OREANDA-NEWS. July 13, 2011. Executives of Reliance Industries (RIL) held a lengthy meeting with Comptroller and Auditor General (CAG) officials on its showpiece KG-D6 gas fields during the Exit Conference the top auditor held as prelude to finalising its report. RIL executive director PMS Prasad led a team that took almost 100 minutes to reply to observations CAG made in its draft report.

Cairn India and BG Group of UK followed RIL in clarifying to any query the CAG had. CAG is holding Exit Conference with private firms and the oil ministry prior to finalising its audit report on Reliance's KG-D6 gas field, Cairn's Rajasthan oil block and BG's Panna-Mukta and Tapti oil and gas fields.
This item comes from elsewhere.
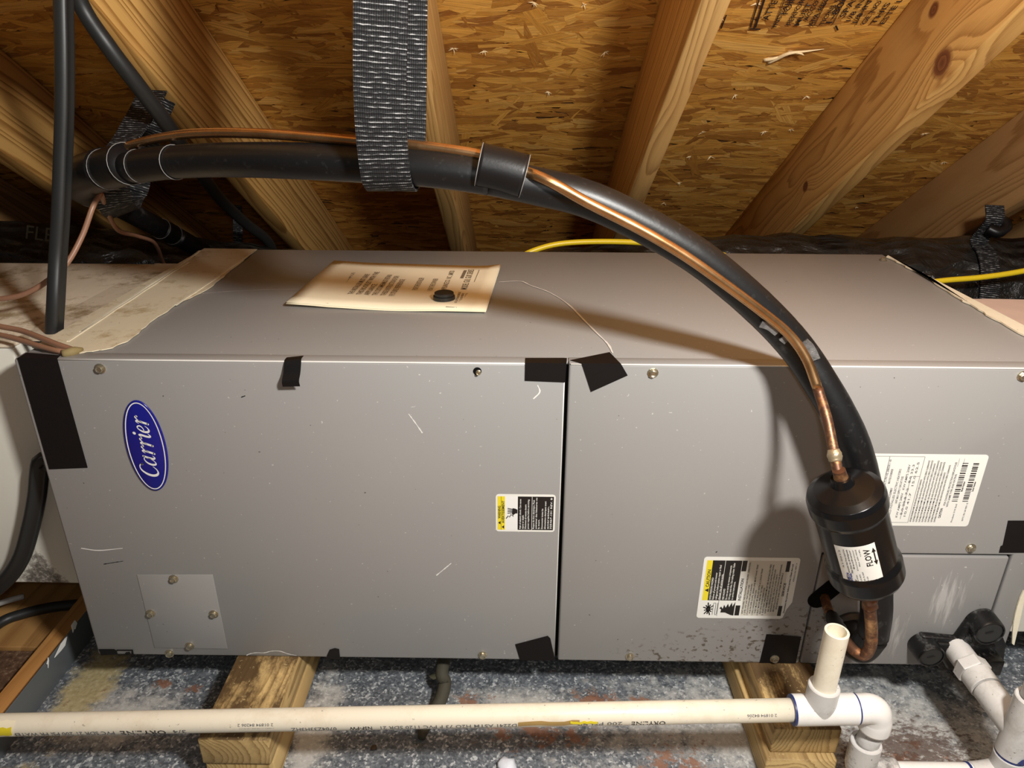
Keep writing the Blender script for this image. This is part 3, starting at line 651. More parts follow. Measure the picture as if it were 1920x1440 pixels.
# electric shock warning
s = Sticker('warning_label', ((929, 925), (1042, 929), (1040, 997), (930, 996)), 'small yellow, white and black shock warning sticker')
s.rect(.03, .155, .05, .95, M['yellow']); s.rect(.155, .37, .05, .95, M['white'], .00055); s.rect(.37, .97, .05, .95, M['black'])
s.rect(.605, .612, .05, .95, M['white'], .0008, 'print_line'); s.rect(.09, .094, .05, .95, M['black'], .0008, 'print_line')
s.words('WARNING', .082, .36, .34, M['black'], .045); s.words('AVERTISSEMENT', .145, .24, .60, M['black'], .042)
for a in (.04, .10): s.poly([(a, .245 if a < .08 else .13), (a+.042, .20 if a < .08 else .085), (a+.042, .29 if a < .08 else .175)], M['black'])
for i, (t, l) in enumerate((('Risk of electric shock. Can cause', .80), ('injury or death.', .38), ('Disconnect all remote electric', .66), ('power supplies before servicing.', .80), ('Risque de choc electrique. Peut', .78), ('entrainer des blessures ou', .84), ('la mort.', .26), ('Deconnecter toutes les', .55), ('alimentations electriques avant', .75), ('entretien.', .62), ('325467-101 REV. B', .84))):
    s.words(t, (.425, .470, .515, .560, .650, .695, .740, .795, .845, .895, .945)[i], .08, l, M['white'], .030, bold=.012)
for k in range(4): s.stroke([(.20+.0*k, .50+.045*k), (.285, .52+.03*k)], .0011, M['black'])           # hand and lightning
s.poly([(.275, .49), (.30, .46), (.335, .50), (.365, .50), (.365, .60), (.325, .63), (.285, .64)], M['black'])
s.stroke([(.175, .36), (.21, .43), (.235, .40), (.255, .47), (.30, .42), (.285, .48)], .0012, M['black'])
# caution / installation sticker
s = Sticker('caution_label', ((1321, 1043), (1502, 1047), (1478, 1160), (1305, 1158)), 'large caution and installation sticker with torn lower corner',
            cut=((.0 + .90, .0), (.93, .02), (.955, .16), (1.0, .28)))
s.rect(.035, .095, .30, .95, M['yellow']); s.rect(.095, .40, .30, .95, M['black'])
s.rect(.225, .229, .30, .95, M['label'], .0008, 'print_line')
s.rect(.47, .89, .05, .95, M['label2'], .00055); s.rect(.405, .455, .78, .95, M['black']); s.rect(.405, .455, .05, .22, M['black']); s.rect(.865, .905, .78, .95, M['black']); s.rect(.865, .905, .05, .22, M['black'])
s.words('CAUTION', .088, .52, .28, M['black'], .035); s.poly([(.05, .47), (.09, .44), (.09, .50)], M['black'])
for i, (t, l) in enumerate((('HIGH PRESSURE HAZARD', .36), ('Relieve all pressure and recover', .44), ('refrigerant before system repair or final', .56), ('disposal. Use all service ports.', .42), ('FIRE HAZARD', .18), ('Do not use torch to remove components.', .56), ('Oil may catch fire. Use tubing cutter. Refer', .60), ('to service instructions.', .30))):
    s.words(t, .127+.032*i+(.012 if i > 3 else 0), .315, l, M['label'], .021, bold=.012)
s.words('INSTALLATION', .447, .30, .36, M['black'], .030); s.words('SERVICE', .897, .38, .22, M['black'], .026)
for i, (t, l, b) in enumerate((('UNIT REQUIRES THE FOLLOWING FOR PROPER OPERATION', .84, .08), ('1. LEVEL UNIT AND TRAP DRAIN LINES', .50, .06), ('2. PLACE IN POSITION AND CHECK DRAIN PAN', .52, .06), ('   FOR PROPER SLOPE. DRAIN LINE MUST HAVE TRAP', .80, .06), ('3. CHECK CONDENSATE CONNECTIONS', .42, .06), ('   THEY MUST BE SEALED WITH A 2 INCH TRAP', .74, .06), ('4. SELECT MOTOR SPEED PER THE TABLE', .50, .06), ('   AND CHECK VOLTAGE CONNECTIONS', .44, .06), ('5. ELECTRIC HEATERS MUST BE INSTALLED PER', .84, .06), ('   UNIT NAME PLATE AND HEATER INSTRUCTIONS', .80, .06), ('SEAL ALL OPENINGS AND DUCTS. DO NOT OPERATE UNIT', .70, .12), ('WITHOUT FILTER. USE ONLY LISTED PARTS', .62, .12), ('SEE INSTALLATION INSTRUCTIONS FOR ADDITIONAL', .78, .12), ('SEQUENCES AND OTHER MATERIALS', .60, .16))):
    s.words(t, .492+.0275*i, b, l, M['black'], .017, bold=.008)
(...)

It had separate sessions with three operators in the forenoon and with the oil ministry post lunch. RIL, under scrutiny of the CAG, has sent a point-by-point reply to a draft CAG report on its D6 field. In a voluminous reply comprising more than 230 pages, the country’s largest private sector company is critical of the CAG approach, terming it “erroneous” in concluding that an expense incurred by it is not warranted.

“To leap to an opinion that an expense considered unwise is, for that reason, dishonest or that a practice which is considered unsatisfactory is necessarily dishonest is clearly erroneous,” an RIL letter to the government and the auditor said.

In its draft report last month, CAG said RIL was shown undue favour by the Ministry of Petroleum and Natural Gas and the Directorate General of Hydrocarbons (DGH) in its Krishna-Godavari basin D6 block, causing big loss to the exchequer.